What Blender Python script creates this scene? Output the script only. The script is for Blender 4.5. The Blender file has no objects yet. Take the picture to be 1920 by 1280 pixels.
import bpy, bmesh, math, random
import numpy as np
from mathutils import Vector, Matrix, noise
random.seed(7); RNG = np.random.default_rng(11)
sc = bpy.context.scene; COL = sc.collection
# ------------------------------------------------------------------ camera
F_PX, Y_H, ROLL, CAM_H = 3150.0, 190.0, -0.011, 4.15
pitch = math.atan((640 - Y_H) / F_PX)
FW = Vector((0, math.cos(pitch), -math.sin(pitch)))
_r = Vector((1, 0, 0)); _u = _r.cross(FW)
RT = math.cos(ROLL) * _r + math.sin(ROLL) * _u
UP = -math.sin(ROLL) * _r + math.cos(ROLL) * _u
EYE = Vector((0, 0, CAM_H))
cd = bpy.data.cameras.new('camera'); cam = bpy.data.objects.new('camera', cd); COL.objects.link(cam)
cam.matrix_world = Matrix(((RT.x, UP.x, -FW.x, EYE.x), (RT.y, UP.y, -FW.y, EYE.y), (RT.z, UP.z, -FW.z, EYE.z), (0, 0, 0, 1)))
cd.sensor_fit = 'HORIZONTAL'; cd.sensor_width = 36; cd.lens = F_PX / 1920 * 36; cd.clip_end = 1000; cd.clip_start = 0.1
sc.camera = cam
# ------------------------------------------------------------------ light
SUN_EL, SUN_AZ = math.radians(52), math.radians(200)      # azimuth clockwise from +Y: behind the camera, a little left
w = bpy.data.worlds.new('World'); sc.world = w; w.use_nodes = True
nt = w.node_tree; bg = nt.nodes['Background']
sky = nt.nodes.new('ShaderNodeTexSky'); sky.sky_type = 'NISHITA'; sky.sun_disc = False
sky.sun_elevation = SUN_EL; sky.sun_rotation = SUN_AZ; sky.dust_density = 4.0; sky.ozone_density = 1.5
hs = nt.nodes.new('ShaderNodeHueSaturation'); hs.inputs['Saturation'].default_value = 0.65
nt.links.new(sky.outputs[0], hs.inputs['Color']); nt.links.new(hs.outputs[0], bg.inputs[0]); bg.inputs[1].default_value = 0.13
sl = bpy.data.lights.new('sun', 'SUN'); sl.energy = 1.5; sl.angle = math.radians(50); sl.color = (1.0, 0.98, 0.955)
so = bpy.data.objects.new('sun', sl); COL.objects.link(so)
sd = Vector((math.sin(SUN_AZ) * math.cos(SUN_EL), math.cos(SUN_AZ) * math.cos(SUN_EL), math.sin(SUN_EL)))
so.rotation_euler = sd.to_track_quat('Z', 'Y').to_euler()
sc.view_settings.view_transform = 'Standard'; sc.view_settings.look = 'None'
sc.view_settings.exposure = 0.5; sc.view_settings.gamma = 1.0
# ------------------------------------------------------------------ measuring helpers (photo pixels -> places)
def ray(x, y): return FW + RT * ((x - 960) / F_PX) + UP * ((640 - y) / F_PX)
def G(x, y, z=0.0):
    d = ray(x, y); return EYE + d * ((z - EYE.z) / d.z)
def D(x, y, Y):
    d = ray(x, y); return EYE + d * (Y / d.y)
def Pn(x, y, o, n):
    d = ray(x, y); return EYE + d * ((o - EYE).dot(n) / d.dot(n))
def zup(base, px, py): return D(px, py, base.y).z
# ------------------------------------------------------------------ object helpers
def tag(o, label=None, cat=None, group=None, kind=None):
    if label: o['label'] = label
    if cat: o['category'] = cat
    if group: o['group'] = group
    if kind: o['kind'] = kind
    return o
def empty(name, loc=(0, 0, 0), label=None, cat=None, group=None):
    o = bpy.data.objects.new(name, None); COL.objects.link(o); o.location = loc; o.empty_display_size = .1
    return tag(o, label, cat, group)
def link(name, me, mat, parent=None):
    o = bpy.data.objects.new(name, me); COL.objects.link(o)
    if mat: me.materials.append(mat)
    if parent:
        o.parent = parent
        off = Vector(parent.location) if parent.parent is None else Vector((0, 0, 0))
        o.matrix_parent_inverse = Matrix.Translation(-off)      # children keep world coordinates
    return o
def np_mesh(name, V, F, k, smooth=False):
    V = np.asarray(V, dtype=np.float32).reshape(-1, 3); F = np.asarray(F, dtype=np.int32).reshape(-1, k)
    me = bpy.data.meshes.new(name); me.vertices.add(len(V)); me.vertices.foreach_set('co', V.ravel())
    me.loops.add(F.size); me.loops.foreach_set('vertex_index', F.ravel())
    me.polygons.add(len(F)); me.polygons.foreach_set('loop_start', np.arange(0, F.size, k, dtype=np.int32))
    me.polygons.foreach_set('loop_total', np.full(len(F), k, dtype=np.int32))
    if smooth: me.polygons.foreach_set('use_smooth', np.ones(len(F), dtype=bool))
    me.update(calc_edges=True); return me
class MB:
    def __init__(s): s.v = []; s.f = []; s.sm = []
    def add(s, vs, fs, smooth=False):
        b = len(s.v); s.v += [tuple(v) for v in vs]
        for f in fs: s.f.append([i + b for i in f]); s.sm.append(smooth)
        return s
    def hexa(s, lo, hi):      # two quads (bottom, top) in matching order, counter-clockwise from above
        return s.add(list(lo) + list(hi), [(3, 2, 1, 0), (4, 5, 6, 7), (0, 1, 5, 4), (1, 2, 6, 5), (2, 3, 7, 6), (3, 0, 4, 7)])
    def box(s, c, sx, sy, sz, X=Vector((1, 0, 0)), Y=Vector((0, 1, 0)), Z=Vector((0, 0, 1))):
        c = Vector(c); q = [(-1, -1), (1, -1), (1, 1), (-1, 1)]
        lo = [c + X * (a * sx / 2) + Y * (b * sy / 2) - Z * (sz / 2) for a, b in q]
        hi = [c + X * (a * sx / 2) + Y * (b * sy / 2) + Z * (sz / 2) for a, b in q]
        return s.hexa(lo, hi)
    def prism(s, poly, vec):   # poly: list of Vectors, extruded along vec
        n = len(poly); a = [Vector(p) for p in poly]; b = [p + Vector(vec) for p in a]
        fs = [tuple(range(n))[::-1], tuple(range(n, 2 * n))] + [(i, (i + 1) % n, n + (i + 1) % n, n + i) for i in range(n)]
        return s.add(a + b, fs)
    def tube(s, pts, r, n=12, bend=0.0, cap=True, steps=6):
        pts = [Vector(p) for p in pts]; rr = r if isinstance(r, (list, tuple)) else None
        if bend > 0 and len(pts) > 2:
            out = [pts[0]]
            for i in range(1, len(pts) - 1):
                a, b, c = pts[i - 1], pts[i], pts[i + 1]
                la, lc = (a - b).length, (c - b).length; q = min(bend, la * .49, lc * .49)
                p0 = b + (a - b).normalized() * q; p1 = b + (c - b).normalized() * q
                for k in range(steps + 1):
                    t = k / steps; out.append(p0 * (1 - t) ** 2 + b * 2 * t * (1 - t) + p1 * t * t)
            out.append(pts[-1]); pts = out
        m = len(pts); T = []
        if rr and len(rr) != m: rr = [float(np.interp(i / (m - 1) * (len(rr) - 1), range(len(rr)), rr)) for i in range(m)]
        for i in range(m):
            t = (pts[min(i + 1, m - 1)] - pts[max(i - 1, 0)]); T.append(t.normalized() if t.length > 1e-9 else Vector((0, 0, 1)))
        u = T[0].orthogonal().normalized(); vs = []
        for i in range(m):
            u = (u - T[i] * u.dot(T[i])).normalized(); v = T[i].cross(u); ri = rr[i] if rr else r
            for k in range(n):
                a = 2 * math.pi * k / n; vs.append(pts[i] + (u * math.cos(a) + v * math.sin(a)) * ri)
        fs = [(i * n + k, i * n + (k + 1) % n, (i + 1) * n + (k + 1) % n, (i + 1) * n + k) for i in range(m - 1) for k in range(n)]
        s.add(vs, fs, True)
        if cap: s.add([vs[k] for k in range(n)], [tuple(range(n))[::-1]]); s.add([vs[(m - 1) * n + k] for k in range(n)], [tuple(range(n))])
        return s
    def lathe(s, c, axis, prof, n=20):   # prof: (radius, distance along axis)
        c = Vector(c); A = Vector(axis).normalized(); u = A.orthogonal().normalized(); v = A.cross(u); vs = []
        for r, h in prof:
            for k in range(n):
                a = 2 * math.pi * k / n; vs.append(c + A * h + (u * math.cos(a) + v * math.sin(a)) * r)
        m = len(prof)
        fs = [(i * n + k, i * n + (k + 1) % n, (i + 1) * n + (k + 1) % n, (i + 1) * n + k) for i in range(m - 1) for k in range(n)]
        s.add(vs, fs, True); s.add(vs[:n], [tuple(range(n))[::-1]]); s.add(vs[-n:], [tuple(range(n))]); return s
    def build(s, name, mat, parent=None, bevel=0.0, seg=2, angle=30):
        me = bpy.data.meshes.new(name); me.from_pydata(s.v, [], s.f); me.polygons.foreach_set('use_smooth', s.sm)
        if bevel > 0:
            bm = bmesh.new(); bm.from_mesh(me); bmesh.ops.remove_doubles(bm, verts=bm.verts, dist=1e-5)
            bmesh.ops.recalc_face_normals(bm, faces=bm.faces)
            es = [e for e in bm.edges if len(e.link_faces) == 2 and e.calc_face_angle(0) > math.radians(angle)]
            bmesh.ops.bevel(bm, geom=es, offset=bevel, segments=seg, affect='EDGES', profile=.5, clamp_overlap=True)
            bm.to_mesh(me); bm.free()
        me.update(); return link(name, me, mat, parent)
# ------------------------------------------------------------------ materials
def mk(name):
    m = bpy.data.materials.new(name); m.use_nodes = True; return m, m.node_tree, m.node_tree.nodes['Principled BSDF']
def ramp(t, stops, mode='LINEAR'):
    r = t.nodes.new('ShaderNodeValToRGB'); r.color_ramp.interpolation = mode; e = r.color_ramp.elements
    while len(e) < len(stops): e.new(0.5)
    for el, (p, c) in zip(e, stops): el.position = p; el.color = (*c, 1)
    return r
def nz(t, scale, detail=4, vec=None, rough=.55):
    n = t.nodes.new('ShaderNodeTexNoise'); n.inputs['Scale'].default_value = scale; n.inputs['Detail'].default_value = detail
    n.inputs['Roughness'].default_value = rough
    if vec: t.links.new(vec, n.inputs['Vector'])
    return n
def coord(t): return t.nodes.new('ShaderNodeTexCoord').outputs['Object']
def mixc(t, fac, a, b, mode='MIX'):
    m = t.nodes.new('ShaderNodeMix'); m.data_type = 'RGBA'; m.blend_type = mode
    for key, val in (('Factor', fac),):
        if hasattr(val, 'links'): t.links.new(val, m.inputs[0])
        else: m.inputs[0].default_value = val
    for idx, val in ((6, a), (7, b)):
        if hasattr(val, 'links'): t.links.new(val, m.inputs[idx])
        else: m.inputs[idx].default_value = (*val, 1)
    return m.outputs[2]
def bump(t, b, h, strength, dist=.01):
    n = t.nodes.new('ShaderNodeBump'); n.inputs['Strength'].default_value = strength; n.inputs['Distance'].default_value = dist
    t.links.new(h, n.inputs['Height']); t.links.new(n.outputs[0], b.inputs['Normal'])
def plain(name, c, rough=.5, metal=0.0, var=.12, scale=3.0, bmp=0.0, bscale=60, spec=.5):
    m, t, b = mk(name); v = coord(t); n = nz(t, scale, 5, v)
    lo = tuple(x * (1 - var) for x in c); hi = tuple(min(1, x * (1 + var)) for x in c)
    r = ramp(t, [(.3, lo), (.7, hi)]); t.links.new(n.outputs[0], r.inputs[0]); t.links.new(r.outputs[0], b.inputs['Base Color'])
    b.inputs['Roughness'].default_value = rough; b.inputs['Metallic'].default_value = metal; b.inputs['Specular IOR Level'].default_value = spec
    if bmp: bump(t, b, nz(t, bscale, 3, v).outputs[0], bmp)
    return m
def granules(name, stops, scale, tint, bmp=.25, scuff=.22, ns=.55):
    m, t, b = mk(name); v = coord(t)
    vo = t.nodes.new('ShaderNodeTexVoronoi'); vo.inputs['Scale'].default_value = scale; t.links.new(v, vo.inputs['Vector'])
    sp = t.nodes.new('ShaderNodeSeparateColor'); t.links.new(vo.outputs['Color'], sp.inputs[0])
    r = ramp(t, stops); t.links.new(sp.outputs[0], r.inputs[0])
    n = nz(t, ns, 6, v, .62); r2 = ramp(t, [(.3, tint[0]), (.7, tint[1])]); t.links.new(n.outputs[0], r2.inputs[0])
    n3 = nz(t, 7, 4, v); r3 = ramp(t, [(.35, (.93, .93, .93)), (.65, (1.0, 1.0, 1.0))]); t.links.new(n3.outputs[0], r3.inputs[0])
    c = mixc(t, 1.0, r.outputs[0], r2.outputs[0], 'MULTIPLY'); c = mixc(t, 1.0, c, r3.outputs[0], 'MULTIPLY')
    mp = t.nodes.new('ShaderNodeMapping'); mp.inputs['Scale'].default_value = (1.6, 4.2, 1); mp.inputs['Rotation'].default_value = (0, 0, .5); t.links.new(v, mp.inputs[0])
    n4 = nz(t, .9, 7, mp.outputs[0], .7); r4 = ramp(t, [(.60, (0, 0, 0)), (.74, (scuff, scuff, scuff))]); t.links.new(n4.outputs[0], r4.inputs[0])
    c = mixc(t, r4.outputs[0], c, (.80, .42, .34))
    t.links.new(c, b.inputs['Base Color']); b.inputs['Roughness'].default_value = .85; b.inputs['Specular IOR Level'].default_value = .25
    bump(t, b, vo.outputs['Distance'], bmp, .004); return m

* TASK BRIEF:
Note how many lines of the material contain the string "objects". Then report that number by itself.

* ANSWER TO THIS EXERCISE:
5